[start of Recorded data]
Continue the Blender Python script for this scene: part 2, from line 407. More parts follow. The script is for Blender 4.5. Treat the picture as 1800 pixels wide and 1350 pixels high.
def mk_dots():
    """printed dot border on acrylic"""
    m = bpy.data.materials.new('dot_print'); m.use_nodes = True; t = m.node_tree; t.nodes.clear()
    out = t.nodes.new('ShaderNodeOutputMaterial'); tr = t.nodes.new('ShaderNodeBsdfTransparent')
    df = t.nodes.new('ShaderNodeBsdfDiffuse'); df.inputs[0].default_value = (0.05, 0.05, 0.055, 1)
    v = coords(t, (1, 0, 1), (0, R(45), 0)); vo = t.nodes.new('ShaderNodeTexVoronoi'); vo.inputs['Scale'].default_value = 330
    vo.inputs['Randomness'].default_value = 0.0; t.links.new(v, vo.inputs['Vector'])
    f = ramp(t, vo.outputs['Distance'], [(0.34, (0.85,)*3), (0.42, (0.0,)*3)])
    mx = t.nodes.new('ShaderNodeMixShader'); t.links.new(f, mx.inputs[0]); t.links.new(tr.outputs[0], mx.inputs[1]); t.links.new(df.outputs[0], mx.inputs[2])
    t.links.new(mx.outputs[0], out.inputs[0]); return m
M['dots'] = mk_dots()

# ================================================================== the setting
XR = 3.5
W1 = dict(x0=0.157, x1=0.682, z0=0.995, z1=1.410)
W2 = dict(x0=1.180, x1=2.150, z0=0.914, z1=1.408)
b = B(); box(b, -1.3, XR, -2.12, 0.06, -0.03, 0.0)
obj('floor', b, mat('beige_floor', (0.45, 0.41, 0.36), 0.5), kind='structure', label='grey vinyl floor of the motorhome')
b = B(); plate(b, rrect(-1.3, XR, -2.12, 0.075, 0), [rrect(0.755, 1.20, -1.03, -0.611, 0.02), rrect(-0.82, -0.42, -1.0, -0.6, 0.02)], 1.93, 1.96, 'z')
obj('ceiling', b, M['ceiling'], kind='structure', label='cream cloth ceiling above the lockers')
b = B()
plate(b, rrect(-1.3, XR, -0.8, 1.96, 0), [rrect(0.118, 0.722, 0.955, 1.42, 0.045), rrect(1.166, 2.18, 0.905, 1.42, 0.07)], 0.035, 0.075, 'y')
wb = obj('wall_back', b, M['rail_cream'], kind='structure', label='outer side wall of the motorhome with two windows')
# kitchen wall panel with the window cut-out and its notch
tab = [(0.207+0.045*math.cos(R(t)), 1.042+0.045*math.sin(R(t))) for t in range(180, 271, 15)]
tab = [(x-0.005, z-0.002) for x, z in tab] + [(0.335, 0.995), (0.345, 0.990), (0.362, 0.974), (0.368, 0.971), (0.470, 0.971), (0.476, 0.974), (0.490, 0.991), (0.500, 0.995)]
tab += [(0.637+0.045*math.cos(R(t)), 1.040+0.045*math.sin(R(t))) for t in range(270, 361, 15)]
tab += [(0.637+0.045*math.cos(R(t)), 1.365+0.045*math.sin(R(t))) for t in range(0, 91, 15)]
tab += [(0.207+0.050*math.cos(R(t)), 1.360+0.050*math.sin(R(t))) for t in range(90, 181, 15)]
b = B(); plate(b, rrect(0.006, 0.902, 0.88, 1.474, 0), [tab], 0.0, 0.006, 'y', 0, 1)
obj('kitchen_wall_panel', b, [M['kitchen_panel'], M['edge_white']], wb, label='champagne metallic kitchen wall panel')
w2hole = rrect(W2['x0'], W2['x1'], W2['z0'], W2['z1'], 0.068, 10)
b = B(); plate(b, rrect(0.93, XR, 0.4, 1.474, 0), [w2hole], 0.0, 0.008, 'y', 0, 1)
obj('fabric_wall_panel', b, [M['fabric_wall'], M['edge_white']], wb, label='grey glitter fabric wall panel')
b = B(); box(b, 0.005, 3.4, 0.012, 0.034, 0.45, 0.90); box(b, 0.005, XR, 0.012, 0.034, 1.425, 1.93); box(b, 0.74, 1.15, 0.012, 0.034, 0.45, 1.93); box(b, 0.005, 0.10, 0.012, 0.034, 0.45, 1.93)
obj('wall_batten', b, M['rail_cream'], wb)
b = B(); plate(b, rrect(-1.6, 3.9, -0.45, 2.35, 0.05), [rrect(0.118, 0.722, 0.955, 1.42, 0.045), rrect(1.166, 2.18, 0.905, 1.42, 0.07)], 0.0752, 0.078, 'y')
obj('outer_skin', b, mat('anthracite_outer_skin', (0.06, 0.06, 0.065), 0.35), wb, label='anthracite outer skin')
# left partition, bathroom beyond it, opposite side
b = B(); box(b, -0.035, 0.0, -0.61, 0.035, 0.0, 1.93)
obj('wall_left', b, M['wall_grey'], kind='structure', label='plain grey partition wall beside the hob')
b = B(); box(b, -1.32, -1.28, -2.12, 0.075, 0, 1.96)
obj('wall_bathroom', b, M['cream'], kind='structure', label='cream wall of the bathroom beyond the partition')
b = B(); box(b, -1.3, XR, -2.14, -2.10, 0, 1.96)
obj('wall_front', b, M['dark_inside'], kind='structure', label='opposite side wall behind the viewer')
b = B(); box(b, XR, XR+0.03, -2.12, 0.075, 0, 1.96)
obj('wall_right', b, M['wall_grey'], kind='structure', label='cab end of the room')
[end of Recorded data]
» Prompt: Could you give again exactly the lines from the line containing "behind the viewer')" through the final line of the data above, and no others?

» Answer to this exercise:
obj('wall_front', b, M['dark_inside'], kind='structure', label='opposite side wall behind the viewer')
b = B(); box(b, XR, XR+0.03, -2.12, 0.075, 0, 1.96)
obj('wall_right', b, M['wall_grey'], kind='structure', label='cab end of the room')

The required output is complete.